How Reform UK Became Britain's Top-Funded Party in 2024

How Reform UK Became Britain's Top-Funded Party in 2024
In the third quarter of 2024, Reform UK pulled in £10.3 million in donations—more than Labour and the Conservative Party combined. Labour, which actually runs the government, only raised £2.2 million. The Conservatives got £4.7 million. This was a shock. For decades, the big established parties have always been the richest. Not this time.
According to Bloomberg, Reform UK—the populist party led by Nigel Farage—achieved this by landing two enormous individual donations. Most of the money came from just two people: £9 million from Christopher Harborne and £4 million from Ben Delo.
What's Happening With These Big Donations?
Christopher Harborne made his wealth in property and aviation. He has given Reform UK huge sums before, backing the Brexit campaign and Farage's earlier movements.
Ben Delo's £4 million is more unusual. Delo co-founded BitMEX, a cryptocurrency trading platform. In the United States, he pleaded guilty to breaking banking rules—specifically, his platform did not properly check who its customers were and let American traders use it illegally. Donald Trump pardoned him in early 2025. According to the Financial Times, Delo is now moving from Hong Kong to Britain.
His donation is one of the largest sums ever given to a British political party by someone from the cryptocurrency industry. It signals that crypto wealth is beginning to flow into UK politics, much as it did in American politics during the 2024 election.
Why This Matters
Here is the key difference: Reform UK got nearly all its money from two donors. Labour and the Conservatives typically raise money from many sources—unions, companies, party members, smaller individual gifts. When you depend on just a few very rich people, it creates a different kind of political party. It can be faster to raise large sums, but it also means fewer people have influence over decisions.
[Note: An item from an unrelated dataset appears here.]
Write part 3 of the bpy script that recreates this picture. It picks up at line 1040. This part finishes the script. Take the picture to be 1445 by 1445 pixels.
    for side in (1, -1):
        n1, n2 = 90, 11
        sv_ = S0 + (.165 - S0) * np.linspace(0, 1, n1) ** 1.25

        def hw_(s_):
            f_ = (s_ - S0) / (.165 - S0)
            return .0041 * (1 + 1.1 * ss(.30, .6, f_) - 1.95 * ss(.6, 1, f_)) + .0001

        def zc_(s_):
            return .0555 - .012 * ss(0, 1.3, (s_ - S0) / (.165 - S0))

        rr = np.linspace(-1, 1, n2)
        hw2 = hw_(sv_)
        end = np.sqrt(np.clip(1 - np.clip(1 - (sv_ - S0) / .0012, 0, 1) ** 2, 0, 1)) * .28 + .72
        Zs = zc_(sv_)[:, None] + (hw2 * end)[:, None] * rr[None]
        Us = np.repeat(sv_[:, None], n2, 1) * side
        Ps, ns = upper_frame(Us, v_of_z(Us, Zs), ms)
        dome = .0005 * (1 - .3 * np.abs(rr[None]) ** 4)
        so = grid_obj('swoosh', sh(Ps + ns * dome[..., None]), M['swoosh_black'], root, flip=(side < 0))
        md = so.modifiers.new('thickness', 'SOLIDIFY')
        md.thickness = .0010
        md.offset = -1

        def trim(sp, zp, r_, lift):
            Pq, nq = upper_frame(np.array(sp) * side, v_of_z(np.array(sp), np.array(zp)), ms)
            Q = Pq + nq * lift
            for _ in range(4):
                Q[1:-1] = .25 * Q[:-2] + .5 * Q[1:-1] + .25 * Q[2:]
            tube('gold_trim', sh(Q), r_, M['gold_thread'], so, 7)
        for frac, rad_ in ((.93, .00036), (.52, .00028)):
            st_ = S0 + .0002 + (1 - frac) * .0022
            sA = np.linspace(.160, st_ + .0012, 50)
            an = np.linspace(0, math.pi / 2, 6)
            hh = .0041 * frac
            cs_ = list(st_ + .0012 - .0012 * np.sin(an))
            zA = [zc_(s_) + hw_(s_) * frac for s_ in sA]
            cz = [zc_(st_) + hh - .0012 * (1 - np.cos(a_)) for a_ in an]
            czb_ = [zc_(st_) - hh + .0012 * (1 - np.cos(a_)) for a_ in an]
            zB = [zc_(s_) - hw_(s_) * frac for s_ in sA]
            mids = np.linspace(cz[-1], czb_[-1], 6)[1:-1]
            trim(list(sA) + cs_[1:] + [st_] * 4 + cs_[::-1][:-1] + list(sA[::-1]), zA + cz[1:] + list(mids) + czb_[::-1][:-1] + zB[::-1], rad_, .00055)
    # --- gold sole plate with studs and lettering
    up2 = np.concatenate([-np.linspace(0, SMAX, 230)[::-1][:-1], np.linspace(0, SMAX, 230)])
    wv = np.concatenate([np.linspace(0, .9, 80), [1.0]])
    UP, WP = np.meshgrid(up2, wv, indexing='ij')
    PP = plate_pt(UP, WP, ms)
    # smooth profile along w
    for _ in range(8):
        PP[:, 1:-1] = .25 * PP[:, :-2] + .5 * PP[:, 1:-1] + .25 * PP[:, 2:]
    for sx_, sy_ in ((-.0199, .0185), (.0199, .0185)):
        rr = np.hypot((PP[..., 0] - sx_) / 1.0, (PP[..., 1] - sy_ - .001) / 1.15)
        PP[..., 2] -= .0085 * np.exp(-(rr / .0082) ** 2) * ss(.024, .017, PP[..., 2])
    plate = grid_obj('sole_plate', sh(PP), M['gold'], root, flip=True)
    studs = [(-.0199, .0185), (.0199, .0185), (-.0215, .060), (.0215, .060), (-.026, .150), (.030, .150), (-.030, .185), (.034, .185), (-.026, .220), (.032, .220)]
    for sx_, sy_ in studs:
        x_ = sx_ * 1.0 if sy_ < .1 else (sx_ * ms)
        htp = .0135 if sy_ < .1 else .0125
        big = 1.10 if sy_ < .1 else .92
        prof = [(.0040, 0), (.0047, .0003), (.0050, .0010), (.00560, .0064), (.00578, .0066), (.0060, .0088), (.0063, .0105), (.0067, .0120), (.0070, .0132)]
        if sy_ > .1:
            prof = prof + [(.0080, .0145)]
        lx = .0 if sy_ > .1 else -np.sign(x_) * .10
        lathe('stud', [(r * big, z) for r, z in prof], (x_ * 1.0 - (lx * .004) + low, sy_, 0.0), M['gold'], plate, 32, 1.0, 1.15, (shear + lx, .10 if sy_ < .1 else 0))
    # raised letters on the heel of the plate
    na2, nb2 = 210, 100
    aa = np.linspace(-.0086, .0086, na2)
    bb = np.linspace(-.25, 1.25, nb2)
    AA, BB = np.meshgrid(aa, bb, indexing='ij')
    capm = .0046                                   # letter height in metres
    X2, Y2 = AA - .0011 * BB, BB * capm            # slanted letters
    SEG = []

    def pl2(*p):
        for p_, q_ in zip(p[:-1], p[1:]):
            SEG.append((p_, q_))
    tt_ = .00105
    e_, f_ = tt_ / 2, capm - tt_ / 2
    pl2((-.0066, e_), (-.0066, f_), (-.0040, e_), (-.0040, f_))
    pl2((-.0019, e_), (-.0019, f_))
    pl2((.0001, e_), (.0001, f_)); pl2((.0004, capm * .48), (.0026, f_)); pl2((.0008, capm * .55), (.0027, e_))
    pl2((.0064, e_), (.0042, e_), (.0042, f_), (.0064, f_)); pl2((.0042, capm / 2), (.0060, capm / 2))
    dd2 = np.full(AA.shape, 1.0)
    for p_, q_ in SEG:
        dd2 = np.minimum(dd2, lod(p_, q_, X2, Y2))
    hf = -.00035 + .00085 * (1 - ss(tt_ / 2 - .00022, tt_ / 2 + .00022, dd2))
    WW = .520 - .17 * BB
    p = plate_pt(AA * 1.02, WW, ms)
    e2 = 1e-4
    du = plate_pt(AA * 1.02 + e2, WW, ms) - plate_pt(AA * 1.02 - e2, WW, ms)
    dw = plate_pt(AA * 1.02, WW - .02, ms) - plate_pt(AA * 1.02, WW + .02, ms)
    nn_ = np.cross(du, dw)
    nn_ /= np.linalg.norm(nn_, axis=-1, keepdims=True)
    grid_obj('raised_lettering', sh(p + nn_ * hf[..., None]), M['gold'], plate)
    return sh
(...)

Labour's low fundraising total is partly expected. Parties that run the government often see donors pause their giving. The Conservatives' £4.7 million is also lower than it used to be. The party is still recovering from its election loss and is choosing new leadership—a time when donors tend to wait and see.
The bigger picture here is that Reform UK, which was once just a party focused on Brexit, is now proving it can raise serious money and stay powerful even when not in government. That is new for British politics.
A New Rule Could Change Everything
Labour has proposed capping individual political donations at £100,000 per year. This would reshape how Reform UK funds itself. Under that rule, to raise what it got in Q3 2024, Reform UK would need about 103 donors instead of relying on two mega-donors.
Similar proposals are being debated across Europe. The concern is simple: when a few very rich people can pour millions into a political party, their voice becomes louder than everyone else's. That troubles people who care about democracy.
Where This Came From
This shift in how populist parties get funded started during the Brexit referendum. Back then, wealthy donors who had never given to politics before suddenly funded campaigns outside the traditional party system. Reform UK has learned from that model and scaled it up.
The pattern also mirrors what has happened in the United States, where billionaires and cryptocurrency entrepreneurs have become major political donors. Delo's gift to Reform UK is part of that same global trend—very rich people in tech and crypto are now directly bankrolling political movements they believe in.
What Happens Next?
The data shows Reform UK has reached a milestone. It no longer needs to win an election to survive—it can raise enough money from wealthy supporters to keep operating and competing. That changes the British political landscape.
For the Conservative Party, this is a warning. Donors who backed Brexit but grew frustrated with Conservative policies are now giving to Reform UK instead. That's a real financial threat as the Conservatives try to rebuild.
Whether Labour's donation cap becomes law will matter enormously. If it passes, every party will have to rethink how they raise money. If it doesn't, we may see even more political power flow toward whoever can attract the wealthiest donors.